• Entries provided

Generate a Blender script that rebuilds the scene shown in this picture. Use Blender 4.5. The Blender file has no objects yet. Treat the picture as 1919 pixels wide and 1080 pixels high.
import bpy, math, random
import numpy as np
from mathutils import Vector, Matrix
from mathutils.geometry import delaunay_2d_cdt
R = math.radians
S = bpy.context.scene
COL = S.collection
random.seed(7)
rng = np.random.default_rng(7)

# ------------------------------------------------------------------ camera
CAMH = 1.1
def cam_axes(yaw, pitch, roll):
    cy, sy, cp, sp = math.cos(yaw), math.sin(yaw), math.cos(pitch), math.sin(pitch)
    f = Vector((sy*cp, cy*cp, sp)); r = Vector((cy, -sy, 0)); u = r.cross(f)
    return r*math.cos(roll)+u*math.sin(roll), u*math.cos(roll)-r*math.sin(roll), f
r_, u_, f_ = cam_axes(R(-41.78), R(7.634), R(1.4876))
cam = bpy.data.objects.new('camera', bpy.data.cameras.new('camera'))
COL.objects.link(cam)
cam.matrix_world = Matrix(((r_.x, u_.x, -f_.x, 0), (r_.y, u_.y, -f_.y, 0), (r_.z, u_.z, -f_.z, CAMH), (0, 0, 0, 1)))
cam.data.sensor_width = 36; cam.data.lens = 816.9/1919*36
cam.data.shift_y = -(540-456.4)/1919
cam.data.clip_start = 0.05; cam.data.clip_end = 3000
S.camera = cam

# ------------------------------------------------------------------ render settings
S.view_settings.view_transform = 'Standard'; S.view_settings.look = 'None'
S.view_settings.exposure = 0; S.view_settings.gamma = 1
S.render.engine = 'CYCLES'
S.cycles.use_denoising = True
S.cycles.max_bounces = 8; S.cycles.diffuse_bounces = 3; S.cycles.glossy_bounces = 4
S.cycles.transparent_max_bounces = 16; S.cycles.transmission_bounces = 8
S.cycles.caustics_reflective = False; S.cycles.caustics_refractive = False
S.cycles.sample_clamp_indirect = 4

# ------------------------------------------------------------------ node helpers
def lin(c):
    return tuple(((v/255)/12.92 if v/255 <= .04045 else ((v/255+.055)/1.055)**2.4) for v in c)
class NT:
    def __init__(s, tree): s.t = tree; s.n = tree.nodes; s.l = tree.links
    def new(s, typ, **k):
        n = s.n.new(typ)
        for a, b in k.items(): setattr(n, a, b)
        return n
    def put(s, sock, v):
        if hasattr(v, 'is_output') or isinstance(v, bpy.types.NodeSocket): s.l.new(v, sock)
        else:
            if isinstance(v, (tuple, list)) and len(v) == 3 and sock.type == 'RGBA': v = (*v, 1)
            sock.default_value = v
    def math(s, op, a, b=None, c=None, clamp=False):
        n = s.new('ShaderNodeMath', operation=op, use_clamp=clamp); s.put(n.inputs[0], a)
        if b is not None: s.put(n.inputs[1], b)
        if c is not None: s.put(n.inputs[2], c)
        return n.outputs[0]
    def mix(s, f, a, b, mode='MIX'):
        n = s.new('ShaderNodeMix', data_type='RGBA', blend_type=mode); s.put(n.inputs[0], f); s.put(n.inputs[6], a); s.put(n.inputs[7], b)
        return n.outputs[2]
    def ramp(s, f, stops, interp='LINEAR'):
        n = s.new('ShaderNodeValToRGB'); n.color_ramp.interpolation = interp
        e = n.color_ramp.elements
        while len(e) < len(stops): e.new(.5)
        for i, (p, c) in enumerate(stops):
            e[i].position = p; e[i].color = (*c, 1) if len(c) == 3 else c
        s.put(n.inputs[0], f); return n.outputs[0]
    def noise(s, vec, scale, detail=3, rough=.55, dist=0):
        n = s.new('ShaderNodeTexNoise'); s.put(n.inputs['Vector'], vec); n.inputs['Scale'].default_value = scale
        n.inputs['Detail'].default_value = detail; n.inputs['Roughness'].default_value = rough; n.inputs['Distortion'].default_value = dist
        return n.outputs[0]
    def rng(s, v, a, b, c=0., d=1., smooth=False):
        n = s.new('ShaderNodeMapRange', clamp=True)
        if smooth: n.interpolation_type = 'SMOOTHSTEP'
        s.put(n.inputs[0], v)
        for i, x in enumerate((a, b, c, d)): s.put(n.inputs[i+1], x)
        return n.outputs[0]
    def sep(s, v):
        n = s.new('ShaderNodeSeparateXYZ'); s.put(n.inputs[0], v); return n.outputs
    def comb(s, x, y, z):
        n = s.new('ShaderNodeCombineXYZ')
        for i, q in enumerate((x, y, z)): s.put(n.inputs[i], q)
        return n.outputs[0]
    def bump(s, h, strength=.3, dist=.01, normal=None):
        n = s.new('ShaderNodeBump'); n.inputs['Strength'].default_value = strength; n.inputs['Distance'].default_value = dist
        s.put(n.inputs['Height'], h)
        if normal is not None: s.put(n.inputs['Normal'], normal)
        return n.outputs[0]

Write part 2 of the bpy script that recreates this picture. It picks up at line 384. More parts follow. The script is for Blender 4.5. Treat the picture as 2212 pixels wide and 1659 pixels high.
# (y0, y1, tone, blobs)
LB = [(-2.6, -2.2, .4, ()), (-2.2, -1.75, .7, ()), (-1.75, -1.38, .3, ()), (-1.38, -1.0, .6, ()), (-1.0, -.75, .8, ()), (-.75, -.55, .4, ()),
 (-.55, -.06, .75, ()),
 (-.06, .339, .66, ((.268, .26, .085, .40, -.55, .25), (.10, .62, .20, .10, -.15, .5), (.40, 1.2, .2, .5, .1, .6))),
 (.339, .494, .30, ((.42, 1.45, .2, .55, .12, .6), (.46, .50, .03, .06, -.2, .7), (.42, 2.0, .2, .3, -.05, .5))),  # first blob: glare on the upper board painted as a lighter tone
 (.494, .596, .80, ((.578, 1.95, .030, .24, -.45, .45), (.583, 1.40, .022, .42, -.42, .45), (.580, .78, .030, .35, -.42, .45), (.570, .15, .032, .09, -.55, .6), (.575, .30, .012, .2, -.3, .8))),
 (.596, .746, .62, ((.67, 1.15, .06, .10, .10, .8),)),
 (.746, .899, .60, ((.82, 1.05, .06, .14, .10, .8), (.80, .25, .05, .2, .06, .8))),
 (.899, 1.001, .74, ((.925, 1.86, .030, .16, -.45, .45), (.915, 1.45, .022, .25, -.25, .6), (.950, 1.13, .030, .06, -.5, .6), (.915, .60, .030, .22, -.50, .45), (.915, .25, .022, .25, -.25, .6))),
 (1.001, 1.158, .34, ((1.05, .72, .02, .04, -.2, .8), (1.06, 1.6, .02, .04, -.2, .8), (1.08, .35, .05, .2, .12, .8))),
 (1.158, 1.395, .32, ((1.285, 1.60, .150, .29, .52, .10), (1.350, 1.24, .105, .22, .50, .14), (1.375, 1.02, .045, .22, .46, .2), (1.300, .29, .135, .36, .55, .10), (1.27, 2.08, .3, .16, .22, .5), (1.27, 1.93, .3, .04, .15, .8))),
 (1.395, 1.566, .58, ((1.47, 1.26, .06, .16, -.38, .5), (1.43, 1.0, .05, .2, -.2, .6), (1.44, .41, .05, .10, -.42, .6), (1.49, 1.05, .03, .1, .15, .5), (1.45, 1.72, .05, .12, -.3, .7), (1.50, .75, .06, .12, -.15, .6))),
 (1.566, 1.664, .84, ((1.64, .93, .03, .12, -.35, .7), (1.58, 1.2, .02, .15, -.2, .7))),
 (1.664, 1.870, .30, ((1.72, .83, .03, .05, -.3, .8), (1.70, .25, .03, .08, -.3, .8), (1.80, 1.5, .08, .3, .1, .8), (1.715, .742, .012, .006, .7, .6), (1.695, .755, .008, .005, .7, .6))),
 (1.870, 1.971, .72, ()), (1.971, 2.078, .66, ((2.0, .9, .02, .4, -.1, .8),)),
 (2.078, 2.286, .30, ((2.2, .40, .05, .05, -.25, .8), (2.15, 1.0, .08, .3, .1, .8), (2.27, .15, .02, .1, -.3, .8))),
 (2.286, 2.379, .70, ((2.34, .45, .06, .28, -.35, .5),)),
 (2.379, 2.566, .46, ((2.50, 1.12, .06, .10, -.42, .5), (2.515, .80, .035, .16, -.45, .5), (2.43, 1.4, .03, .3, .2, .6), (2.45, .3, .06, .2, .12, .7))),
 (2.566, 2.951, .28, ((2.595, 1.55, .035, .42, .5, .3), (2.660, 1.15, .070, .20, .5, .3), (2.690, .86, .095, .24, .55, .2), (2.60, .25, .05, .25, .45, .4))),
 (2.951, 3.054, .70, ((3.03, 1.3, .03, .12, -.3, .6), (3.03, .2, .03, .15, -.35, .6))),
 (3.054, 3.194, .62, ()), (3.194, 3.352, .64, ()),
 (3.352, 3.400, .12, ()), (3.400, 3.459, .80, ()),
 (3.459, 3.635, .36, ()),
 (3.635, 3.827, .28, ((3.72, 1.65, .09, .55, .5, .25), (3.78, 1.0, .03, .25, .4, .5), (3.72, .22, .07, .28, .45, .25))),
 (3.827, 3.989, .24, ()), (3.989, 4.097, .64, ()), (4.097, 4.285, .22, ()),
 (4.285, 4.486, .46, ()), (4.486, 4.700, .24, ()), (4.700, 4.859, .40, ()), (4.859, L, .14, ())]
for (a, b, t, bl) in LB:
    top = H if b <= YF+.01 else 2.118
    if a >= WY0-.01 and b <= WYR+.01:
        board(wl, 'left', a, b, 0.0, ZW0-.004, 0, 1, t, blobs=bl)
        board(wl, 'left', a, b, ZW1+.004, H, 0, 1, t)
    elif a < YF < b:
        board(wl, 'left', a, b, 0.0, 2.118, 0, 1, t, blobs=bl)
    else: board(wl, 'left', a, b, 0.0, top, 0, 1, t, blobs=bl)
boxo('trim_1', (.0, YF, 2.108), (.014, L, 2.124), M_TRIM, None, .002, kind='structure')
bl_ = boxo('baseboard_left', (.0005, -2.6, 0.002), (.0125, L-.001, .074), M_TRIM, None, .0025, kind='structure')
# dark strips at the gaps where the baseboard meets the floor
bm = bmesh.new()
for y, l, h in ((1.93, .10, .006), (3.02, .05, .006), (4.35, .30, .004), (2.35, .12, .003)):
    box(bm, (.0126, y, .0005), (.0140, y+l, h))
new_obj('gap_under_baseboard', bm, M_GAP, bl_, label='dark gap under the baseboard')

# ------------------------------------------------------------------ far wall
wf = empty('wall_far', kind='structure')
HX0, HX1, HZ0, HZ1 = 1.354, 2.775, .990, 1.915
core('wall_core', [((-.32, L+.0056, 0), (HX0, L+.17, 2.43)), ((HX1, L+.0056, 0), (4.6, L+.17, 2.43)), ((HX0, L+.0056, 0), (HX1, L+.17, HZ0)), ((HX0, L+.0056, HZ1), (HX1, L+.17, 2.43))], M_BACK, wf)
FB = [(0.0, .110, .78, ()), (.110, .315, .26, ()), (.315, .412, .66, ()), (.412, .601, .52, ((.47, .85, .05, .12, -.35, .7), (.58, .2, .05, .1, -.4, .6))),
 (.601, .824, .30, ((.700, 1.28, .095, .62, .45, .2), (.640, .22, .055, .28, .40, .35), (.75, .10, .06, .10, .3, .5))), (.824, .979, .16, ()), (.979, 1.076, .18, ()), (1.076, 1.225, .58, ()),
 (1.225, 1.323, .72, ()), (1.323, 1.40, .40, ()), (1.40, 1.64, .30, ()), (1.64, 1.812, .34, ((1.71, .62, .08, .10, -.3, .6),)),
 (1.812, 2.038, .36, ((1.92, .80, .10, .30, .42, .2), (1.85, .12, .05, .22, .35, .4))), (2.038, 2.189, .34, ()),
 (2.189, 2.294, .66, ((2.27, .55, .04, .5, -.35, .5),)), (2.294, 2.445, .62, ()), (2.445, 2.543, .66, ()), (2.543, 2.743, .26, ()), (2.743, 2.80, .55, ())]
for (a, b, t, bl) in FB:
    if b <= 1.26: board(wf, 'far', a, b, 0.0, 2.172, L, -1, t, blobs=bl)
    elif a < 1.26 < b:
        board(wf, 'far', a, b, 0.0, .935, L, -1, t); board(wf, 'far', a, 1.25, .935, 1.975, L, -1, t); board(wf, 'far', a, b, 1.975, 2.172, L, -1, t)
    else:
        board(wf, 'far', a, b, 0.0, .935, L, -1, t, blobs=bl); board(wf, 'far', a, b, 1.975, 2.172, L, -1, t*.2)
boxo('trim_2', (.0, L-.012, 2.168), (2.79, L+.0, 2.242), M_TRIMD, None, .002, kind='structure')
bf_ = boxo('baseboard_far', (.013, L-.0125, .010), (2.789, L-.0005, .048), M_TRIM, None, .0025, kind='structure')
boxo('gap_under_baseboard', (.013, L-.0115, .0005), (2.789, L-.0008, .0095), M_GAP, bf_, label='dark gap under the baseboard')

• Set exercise
Only the lines from the one containing "2.172, L, -1, t, blobs=bl)" to the end of the data should be printed, exactly as they stand.

• Result for this exercise
    if b <= 1.26: board(wf, 'far', a, b, 0.0, 2.172, L, -1, t, blobs=bl)
    elif a < 1.26 < b:
        board(wf, 'far', a, b, 0.0, .935, L, -1, t); board(wf, 'far', a, 1.25, .935, 1.975, L, -1, t); board(wf, 'far', a, b, 1.975, 2.172, L, -1, t)
    else:
        board(wf, 'far', a, b, 0.0, .935, L, -1, t, blobs=bl); board(wf, 'far', a, b, 1.975, 2.172, L, -1, t*.2)
boxo('trim_2', (.0, L-.012, 2.168), (2.79, L+.0, 2.242), M_TRIMD, None, .002, kind='structure')
bf_ = boxo('baseboard_far', (.013, L-.0125, .010), (2.789, L-.0005, .048), M_TRIM, None, .0025, kind='structure')
boxo('gap_under_baseboard', (.013, L-.0115, .0005), (2.789, L-.0008, .0095), M_GAP, bf_, label='dark gap under the baseboard')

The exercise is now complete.